Nuix powers KPMG eDiscovery
KPMG has signed a deal with Nuix for electronic discovery software licenses to enhance its eDiscovery service offering.
Eddie Sheehy, Nuix Chief Executive Officer, said KPMG required very fast, powerful processing and have integrated just that into its service offering by adding Nuix to the official KPMG workflow.
“In a world where many corporations face vast amounts of data, increasing regulatory requirements and litigation that demands immediate and thorough investigations of terabytes of digital information, speed is of the essence. Our software has been able to provide great results for KPMG’s eDiscovery product,” said Sheehy.
KPMG’s decision hinged on the results of speed trials conducted by KPMG and on Nuix’s ability to integrate with other technologies within the KPMG workflow.
Rod McKemmish, KPMG Forensic’s Director said that during initial speed trials, KPMG Australia reported indexing a 59GB Exchange Database (EDB) file – including 1.8 million emails and attachments – in 1 hour and 24 minutes.
“Performance improvements beyond this appear to be possible when we scale beyond a single hardware device and apply the power of our advanced infrastructure.
"When one combines the power of high end processing with the forensic precision and in-depth analysis capabilities of Nuix, the results are impressive,” said Mr McKemmish.

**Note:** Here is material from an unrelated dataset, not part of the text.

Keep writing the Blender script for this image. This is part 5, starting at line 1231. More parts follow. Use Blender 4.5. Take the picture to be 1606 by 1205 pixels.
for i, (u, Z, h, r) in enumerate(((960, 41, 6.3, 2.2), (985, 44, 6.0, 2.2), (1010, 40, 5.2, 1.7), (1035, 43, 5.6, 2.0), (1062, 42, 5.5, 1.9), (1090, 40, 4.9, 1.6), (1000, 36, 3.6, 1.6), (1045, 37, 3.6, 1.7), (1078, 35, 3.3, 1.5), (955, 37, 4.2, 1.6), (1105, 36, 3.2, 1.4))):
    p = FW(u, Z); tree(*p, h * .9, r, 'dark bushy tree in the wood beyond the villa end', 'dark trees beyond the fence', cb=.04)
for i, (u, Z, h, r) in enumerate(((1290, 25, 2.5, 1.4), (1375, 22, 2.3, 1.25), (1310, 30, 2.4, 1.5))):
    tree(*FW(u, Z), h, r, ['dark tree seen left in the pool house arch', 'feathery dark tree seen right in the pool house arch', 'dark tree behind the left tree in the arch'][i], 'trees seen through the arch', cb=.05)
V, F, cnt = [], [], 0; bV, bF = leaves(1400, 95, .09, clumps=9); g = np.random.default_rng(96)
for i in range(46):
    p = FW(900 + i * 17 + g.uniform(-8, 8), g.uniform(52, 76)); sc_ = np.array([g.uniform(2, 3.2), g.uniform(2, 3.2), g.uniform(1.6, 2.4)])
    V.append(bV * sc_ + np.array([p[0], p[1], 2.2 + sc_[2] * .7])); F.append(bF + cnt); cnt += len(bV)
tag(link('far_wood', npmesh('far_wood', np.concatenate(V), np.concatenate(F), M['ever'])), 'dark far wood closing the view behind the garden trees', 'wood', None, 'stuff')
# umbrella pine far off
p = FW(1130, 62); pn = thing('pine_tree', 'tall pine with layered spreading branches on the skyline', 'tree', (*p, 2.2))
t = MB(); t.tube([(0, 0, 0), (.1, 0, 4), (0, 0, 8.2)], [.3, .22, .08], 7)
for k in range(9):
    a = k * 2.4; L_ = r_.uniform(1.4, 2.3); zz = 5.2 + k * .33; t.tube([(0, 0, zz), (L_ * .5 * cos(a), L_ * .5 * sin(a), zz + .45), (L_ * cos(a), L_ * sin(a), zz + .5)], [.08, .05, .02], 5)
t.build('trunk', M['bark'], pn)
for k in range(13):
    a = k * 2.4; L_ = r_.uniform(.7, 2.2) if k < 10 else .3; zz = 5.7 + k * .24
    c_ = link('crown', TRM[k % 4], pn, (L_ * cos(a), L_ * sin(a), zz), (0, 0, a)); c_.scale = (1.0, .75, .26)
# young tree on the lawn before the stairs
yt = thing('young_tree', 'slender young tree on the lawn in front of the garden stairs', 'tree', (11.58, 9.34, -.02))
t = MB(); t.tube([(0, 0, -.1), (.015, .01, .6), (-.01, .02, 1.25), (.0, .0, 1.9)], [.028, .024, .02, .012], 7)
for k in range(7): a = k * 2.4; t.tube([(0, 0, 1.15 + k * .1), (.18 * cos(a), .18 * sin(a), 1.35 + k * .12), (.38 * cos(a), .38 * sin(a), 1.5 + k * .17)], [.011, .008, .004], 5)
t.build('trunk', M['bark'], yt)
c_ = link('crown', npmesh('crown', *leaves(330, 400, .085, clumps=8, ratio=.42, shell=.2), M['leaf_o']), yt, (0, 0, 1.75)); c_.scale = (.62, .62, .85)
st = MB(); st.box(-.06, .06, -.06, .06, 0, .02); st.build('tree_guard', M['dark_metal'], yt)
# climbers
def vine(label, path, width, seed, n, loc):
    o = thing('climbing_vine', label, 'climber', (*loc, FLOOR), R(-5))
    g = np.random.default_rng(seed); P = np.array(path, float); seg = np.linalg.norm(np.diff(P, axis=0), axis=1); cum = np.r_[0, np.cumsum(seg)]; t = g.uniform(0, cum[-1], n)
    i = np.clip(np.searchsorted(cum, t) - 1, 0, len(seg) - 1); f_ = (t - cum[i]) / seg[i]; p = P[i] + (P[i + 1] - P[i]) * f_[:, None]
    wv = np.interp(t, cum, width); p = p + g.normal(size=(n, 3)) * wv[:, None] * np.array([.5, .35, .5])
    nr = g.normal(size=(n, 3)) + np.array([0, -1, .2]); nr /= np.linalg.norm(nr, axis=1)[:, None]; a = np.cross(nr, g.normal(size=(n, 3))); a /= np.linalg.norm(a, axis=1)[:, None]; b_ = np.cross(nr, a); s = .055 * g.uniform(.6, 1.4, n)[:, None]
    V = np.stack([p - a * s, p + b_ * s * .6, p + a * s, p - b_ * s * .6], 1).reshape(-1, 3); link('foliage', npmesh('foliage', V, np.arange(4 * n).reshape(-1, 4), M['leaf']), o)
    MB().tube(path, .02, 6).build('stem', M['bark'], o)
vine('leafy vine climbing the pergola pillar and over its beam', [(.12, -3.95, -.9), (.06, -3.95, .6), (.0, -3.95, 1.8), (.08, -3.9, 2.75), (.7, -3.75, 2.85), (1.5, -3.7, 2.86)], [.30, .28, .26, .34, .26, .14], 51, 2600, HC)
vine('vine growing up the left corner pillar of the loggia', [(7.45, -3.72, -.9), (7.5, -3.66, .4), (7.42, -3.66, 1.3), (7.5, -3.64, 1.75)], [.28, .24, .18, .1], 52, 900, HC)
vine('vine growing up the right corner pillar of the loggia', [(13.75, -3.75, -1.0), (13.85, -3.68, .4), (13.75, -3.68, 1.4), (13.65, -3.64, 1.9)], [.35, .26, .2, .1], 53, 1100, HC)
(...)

KPMG Australia has employed the Nuix electronic discovery desktop platform for the past three years. This latest deal marks a significant upgrade to KPMG’s Enterprise Discovery platform. This is the same platform recently purchased by the United States Securities and Exchange Commission (SEC) to handle their corporate discoveries and investigations.
The Nuix platform has been integrated within a workflow that begins with Guidance Enterprise to collect digital information into a dataset, then uses Nuix to filter, search, de-duplicate, index and process the information and then output it to Discovery Radar, KPMG’s review platform.
Sheehy said, “Datasets are getting bigger all the time, and the turnaround time of investigations gets shorter as one or both sides make use of the technology at-hand. If one side has Nuix and the other doesn’t have anything as good, the one that does has the advantage.”
“Early case assessment is becoming increasingly important,” said Mr Sheehy. “If you understand where your case stands at the earliest point possible, you can take control of the process and make decisions that will reduce legal costs and increase the possibility of a positive result. The companies that win are companies that know their position early on and can strategise accordingly.”